Published online by Cambridge University Press: 01 September 2022
Introduction
This chapter offers a critical overview of the main theme of the volume: the complex and constant interplay between the processes of community development, politics and power. After discussing in turn the contested concepts of ‘community development’, ‘politics’ and ‘power’, we discuss particular challenges for the global practice of community development in an increasingly neoliberalised context. Against the dominance of managerialism and the fracturing of solidarity between citizens, we highlight the importance of a critical vision of community that supports diversity while promoting dialogue across distance and difference. This chapter also introduces and summarises the varied perspectives offered throughout the volume, which draw on experiences from around the world. We conclude by reasserting our hope that despite, and maybe even because of, its critical orientation this volume can prove to be a politically useful and emboldening resource for its readers.

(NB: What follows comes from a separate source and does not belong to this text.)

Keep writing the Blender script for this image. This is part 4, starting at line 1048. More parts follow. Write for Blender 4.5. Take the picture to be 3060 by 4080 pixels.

United and divided by a common language
Given its disparate provenance and contested history, it is hardly surprising that the concept and practice of community development has been subject to much interpretation over time and place. Changing political, economic, cultural and social conditions, which are played out locally and globally, mean that the expectations and aspirations invested in communities change over time. The concept of community itself is nebulous and difficult to trace. ‘Community’ embodies conflicting ideas and emotions: evoking notions of place, identity and interest; and drawing potency from nostalgia, romanticism, solidarity, fear, frustration and hope. It is not always apparent whether community is something that we already have or that we want to build; whether it is a prescription for ourselves or for others. As a political idea ‘community’ chimes with concepts of democracy, mutuality, autonomy, but it is just as likely to manifest as exclusivity, surveillance or control (Bauman, 2001). In this respect, O’Carroll (2002: 15) finds within it ‘an inflexible notion of boundary between similarity and difference’. Ultimately, as Plant (1974) proposes, it may only be possible to figure out what community is by analysing the specific ways in which the term is deployed in different settings, and from that to extrapolate its meanings and its functions within the wider socioeconomic context.
Inherent ambiguities and contradictions notwithstanding, an interest in communities is a continuing focus of public and social policy worldwide: indeed, its very plasticity might be what renders the idea of community so appealing across time, context and space.